>> Start Records to use

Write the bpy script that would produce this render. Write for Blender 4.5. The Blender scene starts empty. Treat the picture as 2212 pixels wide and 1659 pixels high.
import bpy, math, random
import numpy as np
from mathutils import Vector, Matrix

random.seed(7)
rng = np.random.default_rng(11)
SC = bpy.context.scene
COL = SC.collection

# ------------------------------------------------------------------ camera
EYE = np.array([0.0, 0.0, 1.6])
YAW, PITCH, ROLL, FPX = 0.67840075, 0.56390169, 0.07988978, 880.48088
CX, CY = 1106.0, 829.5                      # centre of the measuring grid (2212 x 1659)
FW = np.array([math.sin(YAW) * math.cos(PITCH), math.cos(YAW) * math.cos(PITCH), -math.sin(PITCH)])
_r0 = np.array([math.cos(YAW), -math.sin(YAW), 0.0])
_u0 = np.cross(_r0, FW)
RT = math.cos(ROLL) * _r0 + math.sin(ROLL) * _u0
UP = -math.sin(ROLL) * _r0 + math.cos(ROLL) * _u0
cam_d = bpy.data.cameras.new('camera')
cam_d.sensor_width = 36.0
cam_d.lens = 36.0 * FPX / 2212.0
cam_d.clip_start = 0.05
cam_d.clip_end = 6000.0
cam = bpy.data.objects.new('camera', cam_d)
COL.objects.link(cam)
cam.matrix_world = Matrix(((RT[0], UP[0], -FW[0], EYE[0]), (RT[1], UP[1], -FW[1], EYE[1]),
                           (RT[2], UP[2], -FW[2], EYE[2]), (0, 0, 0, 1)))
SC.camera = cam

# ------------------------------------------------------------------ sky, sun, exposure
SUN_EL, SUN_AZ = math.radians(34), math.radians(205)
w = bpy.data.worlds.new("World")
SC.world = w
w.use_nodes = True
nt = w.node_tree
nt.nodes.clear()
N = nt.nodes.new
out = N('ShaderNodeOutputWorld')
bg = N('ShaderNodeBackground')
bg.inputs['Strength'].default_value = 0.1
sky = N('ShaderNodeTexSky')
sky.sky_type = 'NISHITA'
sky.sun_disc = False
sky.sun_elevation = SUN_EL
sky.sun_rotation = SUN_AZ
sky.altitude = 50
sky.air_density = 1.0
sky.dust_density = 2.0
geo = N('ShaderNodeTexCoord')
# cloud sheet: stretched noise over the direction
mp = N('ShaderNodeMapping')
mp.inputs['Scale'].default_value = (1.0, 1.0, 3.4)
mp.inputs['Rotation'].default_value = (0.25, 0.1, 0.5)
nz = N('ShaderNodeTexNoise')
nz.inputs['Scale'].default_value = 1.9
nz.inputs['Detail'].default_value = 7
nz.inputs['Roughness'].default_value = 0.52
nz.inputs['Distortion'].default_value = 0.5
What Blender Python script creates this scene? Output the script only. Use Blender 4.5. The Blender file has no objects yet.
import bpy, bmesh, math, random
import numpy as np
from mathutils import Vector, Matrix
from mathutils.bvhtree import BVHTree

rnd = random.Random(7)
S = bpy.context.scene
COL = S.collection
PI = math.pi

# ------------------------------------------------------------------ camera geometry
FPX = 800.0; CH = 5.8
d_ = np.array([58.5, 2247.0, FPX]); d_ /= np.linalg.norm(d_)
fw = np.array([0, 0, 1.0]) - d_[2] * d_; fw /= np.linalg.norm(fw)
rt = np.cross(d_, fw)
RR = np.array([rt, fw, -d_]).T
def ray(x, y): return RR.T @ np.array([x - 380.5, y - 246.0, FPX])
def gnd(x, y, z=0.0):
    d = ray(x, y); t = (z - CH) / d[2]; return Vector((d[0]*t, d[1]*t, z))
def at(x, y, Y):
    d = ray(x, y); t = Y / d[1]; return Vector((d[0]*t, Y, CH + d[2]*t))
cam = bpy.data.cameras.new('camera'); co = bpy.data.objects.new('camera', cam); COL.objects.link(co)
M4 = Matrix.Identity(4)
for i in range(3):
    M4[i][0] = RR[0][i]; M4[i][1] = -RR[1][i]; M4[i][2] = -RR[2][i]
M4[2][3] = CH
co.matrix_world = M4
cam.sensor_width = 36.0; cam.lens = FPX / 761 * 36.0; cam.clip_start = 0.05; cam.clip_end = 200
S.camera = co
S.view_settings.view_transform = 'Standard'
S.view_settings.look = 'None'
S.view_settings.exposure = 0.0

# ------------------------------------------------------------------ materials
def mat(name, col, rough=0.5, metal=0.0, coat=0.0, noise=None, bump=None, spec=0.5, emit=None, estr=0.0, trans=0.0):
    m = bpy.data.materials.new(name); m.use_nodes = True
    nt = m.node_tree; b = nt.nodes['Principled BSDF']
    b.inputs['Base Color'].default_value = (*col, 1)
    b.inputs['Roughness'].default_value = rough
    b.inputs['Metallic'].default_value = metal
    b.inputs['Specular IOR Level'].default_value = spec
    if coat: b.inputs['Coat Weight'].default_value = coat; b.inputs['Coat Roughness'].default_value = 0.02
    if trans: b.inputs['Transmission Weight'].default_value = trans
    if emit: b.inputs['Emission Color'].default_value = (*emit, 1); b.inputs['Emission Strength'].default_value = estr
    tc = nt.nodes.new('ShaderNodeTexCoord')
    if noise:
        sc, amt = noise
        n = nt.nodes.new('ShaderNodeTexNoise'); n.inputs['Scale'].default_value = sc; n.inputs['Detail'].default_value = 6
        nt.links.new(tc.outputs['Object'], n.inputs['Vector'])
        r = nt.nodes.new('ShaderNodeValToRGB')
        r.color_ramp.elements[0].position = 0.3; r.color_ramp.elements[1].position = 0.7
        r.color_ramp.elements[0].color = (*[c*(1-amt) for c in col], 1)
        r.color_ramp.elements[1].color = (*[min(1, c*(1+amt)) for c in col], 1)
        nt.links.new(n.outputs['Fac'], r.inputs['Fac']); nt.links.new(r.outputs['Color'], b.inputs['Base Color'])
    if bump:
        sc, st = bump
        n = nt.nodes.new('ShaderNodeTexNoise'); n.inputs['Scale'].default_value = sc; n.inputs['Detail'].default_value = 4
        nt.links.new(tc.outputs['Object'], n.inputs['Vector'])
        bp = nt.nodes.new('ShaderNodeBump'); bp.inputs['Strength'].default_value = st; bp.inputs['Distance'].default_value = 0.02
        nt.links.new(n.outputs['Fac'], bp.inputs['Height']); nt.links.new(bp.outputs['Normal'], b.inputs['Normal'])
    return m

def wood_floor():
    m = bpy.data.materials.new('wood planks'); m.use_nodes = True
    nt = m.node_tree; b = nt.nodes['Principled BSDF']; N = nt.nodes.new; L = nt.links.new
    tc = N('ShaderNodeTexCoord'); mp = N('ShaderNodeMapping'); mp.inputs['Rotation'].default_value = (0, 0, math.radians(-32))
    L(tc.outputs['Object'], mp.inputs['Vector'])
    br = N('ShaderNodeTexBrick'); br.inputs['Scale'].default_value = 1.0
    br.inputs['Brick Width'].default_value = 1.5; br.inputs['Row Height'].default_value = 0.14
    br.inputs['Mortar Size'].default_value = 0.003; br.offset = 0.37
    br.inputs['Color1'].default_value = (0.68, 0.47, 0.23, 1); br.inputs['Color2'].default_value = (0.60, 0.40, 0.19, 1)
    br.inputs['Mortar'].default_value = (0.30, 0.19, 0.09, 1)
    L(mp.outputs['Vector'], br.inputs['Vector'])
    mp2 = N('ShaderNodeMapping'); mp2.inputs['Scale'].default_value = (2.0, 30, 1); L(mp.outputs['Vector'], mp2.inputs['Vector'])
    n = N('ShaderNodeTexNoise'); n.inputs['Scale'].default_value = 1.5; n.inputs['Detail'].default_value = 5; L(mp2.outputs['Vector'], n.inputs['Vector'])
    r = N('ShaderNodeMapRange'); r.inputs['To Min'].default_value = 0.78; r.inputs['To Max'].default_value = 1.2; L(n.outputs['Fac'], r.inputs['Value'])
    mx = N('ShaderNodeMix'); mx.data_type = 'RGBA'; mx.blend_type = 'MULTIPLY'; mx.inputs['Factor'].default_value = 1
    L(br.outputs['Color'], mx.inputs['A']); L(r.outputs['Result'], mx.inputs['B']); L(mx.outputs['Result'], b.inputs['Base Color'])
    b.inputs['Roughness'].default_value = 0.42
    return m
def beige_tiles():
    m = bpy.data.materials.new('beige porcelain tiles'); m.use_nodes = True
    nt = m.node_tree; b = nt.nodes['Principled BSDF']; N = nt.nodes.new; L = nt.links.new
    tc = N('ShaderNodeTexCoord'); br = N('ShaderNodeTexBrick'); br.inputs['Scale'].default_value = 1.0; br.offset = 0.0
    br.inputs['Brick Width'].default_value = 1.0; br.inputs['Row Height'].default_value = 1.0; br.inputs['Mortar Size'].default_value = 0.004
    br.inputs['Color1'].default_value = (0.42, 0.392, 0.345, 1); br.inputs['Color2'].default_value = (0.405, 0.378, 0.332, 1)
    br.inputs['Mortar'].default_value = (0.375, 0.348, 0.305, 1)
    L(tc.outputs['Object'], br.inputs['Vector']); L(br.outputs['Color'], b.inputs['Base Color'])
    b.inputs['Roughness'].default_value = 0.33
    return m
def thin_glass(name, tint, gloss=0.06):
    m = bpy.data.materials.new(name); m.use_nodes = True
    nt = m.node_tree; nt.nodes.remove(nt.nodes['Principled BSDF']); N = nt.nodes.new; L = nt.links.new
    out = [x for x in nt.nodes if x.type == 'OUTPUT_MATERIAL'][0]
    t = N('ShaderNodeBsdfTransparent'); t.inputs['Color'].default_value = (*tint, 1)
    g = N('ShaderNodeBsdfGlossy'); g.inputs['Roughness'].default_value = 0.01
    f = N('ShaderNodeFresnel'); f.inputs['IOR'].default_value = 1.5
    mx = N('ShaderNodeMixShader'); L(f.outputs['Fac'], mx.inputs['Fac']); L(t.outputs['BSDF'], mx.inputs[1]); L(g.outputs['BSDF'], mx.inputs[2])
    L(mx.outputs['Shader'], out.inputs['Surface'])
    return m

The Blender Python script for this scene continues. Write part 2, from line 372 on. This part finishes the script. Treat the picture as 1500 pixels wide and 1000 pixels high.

>> End Records to use

§ **Work to complete**:
Repeat exactly the lines from the one that contains "What Blender Python" through the one that contains "PI = math.pi", and only those.

§ **Written reply**:
What Blender Python script creates this scene? Output the script only. Use Blender 4.5. The Blender file has no objects yet.
import bpy, bmesh, math, random
import numpy as np
from mathutils import Vector, Matrix
from mathutils.bvhtree import BVHTree

rnd = random.Random(7)
S = bpy.context.scene
COL = S.collection
PI = math.pi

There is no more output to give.